No caso do Arco Metropolitano, ao fazer uma avaliação global é difícil entender porque um projeto crucial para o estado e para a economia do país arrasta-se ao longo dos anos e apresenta-se truncado em suas partes. A mais grave crítica feita por arquitetos e urbanistas diz respeito à elementar ausência de projetos detalhados (etapas sempre sacrificadas em projetos políticos), o que resulta em orçamentos inconsistentes, porta aberta para o fracasso, a paralisação de obras e sua deterioração.
Cronogramas encurtados ou interrompidos, para ajustar-se artificialmente aos mandatos políticos, levam ao desastre e à desatualização dos orçamentos, provocando ou induzindo às suspeitas de corrupção, absurdo e constante pesadelo da sociedade brasileira.

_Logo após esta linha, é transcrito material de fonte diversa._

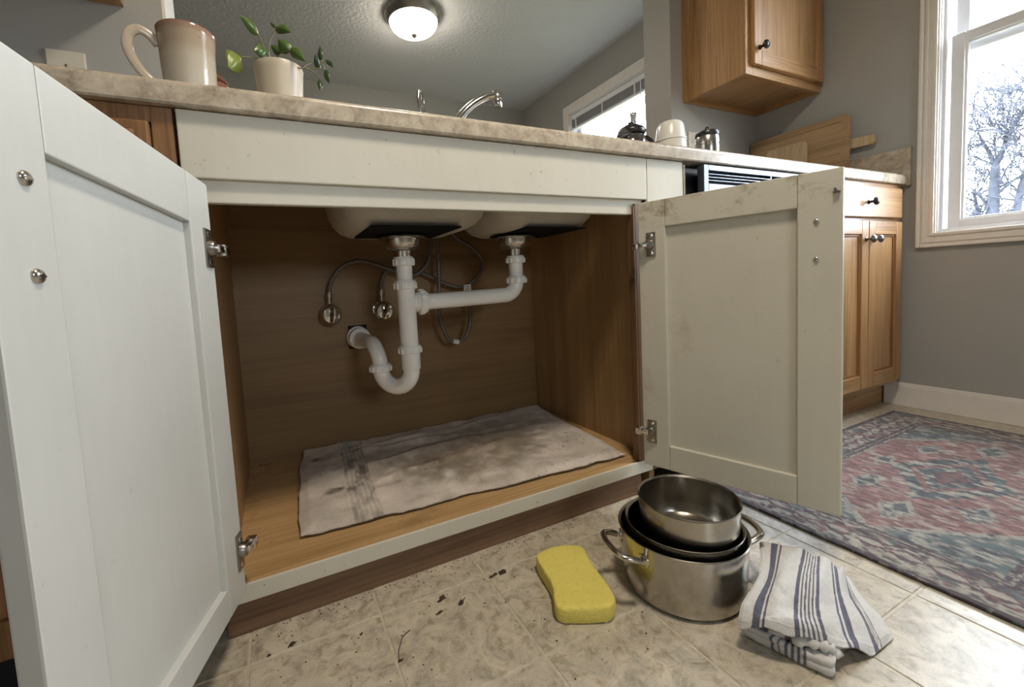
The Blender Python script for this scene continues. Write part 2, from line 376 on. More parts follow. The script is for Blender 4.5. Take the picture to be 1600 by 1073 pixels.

Neste espaço do Boletim do CAU/RJ tratamos de temas que vêm formando verdadeiro continuum – desde os assentamentos inadequados à mobilidade dos habitantes, à improvisação de obras e a ausência de projetos consistentes em seus desenvolvimento e detalhamento, fatores que afetam orçamentos e, sobretudo, a credibilidade das iniciativas públicas.
Aparentemente, no caso do Arco Metropolitano, além das imperfeições na forma de desdobrar planos, orçar e licitar, parece ressentir-se o projeto de uma modelagem global articulada para otimizar resultados, evitando-se o descompasso: sucesso em alguns municípios e desastre em outros. Críticas e avaliações parecem convergir para a urgente necessidade de um órgão “supra-municipal” capaz de realizar e articular de forma pragmática tais políticas.
Acima de tudo, oferecer credibilidade às iniciativas que geram obras de grande porte.